En Leyenda negra, de Raúl tenemos esa tensión entre su condición de víctima de su época (podríamos apuntar con cinismo que no fueron ni Ingenieros ni Ramos Mejía quienes lo metieron en un reformatorio a los 18 años, sino su propio padre) y su condición de rebelde, de negro autoconciente, que si no alcanza a gritar “I´m black and I´m proud” es porque se presume que no sabía inglés. En cualquier caso, los términos positivos con los que se asocia la negritud de Raúl en este libro son apenas un puñado: “bello”, “sensual”, “orgulloso”, “vibrante”. La estatura o la manera de justipreciar en algún tipo de escala comparable todo este bagaje de valores que no dependen tampoco estrictamente de la raza como concepto étnico, genético o geográfico, que parecen ser construcciones culturales maleables —aunque a la vez inaccesibles para todo aquel que sea visible y corporalmente blanco—, se me escapa por completo.
En cualquier caso, no podemos dejar de observar que, de acuerdo a los términos planteados aquí, a los afroargentinos en general y a Raúl en particular, les resultó imposible eludir su condición de víctimas. De la esclavitud, desde luego, como estigma imborrable e irredimible para el proyecto liberal. Pero también de los procesos de liberación opacados por el racismo subyacente en los discursos antirrosistas y sus sucesores. Víctimas también cuando luego la Generación del ’80 procedió a la “desmarcación racial” o “blanqueamiento”, víctimas por asimilación voluntaria o forzada.

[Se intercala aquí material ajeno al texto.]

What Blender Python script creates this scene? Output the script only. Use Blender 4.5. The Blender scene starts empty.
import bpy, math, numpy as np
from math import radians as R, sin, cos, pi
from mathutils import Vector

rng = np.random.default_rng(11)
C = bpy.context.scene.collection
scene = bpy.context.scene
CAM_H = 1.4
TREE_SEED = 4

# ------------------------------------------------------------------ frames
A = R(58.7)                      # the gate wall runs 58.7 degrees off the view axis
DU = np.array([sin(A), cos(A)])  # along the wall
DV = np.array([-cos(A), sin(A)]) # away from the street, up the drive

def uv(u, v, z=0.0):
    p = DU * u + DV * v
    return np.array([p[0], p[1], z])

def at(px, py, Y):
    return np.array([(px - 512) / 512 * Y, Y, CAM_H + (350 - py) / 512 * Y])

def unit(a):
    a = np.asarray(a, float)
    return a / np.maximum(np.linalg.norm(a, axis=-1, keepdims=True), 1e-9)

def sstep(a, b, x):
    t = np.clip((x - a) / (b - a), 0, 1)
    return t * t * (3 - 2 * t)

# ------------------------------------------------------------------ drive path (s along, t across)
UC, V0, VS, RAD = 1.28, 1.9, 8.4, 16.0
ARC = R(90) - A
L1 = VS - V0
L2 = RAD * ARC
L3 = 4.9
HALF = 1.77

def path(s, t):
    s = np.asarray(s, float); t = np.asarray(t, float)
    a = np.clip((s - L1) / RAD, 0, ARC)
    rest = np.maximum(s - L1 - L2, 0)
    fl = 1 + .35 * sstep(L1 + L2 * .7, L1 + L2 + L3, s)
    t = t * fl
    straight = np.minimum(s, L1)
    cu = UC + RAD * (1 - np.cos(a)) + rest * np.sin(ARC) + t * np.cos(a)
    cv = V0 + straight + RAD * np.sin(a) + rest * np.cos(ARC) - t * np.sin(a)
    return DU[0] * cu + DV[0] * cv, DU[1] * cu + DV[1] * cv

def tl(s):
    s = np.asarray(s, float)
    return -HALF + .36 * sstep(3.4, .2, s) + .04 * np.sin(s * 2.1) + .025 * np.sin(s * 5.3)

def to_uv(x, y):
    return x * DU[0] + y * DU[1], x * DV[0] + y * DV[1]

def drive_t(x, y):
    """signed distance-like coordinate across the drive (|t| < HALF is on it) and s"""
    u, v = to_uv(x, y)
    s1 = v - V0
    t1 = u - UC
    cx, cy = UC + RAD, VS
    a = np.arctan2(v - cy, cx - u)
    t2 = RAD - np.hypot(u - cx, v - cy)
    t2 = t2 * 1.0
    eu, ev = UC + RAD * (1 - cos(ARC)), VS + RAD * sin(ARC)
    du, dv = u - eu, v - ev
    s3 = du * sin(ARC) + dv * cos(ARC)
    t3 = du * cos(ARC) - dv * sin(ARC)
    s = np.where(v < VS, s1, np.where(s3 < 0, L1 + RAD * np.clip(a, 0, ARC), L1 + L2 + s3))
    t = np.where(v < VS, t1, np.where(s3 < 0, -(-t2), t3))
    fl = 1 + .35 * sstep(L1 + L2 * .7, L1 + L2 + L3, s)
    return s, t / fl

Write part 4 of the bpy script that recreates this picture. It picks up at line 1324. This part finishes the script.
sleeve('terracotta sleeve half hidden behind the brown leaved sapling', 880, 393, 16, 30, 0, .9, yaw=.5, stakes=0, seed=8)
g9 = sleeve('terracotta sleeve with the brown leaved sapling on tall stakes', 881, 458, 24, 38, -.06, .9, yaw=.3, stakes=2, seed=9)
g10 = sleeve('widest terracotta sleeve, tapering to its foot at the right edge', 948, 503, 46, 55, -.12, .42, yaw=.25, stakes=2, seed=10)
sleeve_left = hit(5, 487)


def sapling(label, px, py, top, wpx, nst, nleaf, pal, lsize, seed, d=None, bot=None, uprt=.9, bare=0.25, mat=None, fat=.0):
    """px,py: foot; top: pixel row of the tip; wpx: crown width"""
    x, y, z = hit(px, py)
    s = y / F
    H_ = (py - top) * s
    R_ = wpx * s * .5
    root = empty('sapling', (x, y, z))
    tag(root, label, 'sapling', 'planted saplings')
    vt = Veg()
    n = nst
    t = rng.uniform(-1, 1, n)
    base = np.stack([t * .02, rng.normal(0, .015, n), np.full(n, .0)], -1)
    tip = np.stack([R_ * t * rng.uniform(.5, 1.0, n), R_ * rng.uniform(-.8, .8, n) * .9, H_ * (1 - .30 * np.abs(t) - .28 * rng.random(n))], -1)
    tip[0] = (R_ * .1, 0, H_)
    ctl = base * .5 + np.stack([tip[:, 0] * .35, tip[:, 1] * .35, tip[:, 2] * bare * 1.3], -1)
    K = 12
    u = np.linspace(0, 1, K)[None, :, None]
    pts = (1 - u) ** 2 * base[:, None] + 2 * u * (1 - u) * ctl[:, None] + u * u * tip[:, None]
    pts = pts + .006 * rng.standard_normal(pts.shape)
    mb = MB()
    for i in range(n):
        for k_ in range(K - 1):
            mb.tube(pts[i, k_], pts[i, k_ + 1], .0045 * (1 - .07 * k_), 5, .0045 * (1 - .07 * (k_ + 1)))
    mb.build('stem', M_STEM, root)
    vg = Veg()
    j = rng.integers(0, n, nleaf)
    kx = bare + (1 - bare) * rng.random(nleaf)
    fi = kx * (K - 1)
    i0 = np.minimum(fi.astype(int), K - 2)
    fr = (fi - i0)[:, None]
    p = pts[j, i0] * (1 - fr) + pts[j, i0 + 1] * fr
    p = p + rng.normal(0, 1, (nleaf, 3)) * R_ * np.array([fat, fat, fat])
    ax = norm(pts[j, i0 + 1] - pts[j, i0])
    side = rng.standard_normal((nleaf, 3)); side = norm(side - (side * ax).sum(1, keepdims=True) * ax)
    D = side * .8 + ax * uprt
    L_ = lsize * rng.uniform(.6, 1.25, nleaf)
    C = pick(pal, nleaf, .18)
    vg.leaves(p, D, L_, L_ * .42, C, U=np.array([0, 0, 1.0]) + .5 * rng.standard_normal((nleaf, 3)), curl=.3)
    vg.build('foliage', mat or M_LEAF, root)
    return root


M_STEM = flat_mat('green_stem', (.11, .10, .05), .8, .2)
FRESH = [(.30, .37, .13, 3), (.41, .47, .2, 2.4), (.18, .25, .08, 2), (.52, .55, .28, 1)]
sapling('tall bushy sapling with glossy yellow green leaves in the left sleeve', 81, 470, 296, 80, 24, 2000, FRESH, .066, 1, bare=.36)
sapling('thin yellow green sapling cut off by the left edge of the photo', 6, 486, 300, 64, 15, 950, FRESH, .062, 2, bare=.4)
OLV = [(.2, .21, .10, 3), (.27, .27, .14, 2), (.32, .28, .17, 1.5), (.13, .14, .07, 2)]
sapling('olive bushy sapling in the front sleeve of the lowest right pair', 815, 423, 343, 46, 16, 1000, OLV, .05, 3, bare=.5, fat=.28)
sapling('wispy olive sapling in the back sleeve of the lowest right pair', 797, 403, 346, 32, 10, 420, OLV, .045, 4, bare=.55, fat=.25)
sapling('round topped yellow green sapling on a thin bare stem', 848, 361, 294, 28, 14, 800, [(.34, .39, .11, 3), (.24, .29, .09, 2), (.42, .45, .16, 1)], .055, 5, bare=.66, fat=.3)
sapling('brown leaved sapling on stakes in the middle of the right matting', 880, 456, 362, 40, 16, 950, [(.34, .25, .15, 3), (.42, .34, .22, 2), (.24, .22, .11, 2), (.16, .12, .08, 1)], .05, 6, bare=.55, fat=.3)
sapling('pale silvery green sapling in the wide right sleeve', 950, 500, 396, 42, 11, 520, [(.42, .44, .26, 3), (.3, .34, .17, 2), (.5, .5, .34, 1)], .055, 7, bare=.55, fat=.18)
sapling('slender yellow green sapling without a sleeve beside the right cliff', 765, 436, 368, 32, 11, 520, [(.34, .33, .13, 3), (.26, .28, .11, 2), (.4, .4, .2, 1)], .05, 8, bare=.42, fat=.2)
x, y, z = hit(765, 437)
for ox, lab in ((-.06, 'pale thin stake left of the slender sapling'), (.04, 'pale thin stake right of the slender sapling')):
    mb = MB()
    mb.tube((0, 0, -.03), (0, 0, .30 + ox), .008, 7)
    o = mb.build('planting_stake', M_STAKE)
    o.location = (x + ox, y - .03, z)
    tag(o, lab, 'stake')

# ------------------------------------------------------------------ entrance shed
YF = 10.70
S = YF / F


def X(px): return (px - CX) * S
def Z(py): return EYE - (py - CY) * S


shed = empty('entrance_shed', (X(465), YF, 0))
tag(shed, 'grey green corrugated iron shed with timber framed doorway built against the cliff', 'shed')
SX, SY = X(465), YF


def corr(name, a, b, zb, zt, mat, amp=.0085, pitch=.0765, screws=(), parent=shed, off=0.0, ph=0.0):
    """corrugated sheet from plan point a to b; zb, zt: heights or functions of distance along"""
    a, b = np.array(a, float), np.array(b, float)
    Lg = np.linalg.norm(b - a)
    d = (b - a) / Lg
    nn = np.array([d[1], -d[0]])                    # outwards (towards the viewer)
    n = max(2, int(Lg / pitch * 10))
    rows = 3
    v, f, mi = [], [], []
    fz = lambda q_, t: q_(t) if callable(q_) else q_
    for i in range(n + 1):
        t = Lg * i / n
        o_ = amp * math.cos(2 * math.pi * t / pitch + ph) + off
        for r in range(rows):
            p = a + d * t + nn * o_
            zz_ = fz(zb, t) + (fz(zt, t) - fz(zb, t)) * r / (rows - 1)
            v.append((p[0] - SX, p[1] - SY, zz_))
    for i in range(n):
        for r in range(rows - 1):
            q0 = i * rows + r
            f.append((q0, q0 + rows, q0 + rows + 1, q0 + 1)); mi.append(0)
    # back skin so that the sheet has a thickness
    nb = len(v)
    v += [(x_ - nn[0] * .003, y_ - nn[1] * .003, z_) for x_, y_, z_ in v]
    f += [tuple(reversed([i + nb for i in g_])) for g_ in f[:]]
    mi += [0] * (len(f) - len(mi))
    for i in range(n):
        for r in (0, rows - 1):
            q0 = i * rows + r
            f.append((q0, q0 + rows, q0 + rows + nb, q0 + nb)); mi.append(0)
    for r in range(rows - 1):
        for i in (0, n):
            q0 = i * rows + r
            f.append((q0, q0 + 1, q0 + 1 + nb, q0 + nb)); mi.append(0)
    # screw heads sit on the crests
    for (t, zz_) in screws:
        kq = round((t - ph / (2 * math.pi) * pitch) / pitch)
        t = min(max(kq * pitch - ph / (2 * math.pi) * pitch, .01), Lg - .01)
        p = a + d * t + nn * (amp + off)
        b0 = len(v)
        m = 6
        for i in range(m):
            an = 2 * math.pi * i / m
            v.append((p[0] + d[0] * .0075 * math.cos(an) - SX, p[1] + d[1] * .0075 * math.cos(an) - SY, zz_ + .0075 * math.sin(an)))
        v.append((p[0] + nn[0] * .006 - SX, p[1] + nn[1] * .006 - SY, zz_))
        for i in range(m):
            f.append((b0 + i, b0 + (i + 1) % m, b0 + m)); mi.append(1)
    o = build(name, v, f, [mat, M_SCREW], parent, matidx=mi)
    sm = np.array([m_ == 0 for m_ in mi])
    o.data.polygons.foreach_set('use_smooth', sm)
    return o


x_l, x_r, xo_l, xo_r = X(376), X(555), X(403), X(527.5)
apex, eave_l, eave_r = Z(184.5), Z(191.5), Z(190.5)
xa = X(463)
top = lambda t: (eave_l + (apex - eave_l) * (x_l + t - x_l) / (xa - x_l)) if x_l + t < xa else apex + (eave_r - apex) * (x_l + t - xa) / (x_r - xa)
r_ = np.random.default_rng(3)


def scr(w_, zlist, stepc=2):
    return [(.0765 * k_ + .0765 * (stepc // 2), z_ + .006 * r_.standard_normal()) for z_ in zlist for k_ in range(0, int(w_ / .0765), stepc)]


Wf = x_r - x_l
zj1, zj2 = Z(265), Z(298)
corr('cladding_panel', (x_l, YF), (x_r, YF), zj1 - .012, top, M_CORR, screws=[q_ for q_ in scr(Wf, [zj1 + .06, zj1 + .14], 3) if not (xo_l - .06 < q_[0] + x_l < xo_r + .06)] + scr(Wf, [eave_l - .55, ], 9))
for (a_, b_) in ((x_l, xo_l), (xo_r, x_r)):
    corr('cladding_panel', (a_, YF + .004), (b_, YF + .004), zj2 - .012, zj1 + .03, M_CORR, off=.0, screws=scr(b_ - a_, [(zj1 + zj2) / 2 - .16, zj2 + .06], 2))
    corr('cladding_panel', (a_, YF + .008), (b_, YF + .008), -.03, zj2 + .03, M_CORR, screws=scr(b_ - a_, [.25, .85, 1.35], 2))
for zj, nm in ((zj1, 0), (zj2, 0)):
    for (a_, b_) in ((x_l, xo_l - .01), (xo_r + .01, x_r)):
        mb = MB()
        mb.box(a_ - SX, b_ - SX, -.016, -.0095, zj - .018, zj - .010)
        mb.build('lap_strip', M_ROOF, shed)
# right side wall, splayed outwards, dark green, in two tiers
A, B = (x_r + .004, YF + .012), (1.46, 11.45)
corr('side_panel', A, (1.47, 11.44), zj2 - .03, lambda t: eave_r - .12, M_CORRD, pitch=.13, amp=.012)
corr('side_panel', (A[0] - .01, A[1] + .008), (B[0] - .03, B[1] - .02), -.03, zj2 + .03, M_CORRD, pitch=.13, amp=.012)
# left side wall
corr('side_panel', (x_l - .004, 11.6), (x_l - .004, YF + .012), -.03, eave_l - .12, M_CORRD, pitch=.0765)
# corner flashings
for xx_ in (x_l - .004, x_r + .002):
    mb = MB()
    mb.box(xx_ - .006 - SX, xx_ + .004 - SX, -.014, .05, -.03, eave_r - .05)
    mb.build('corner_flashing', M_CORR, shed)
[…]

Víctimas también cuando el positivismo científico los asoció con la etiqueta de “degenerados”, víctimas cuando la oligarquía aceptó la ampliación de los derechos electorales con la Ley Sáenz Peña y víctimas también cuando aquella misma ley llevó al poder al radicalismo y víctimas también cuando éste cayó en 1930. Un destino irrevocable.
Ya son las 23:52 del sábado y no creo que vaya a quedar muy conforme con el resultado de esta reseña. Pero en fin, esto que ahora voy a tratar de revisar y corregir todo lo que se pueda fue la nota posible, no la ideal.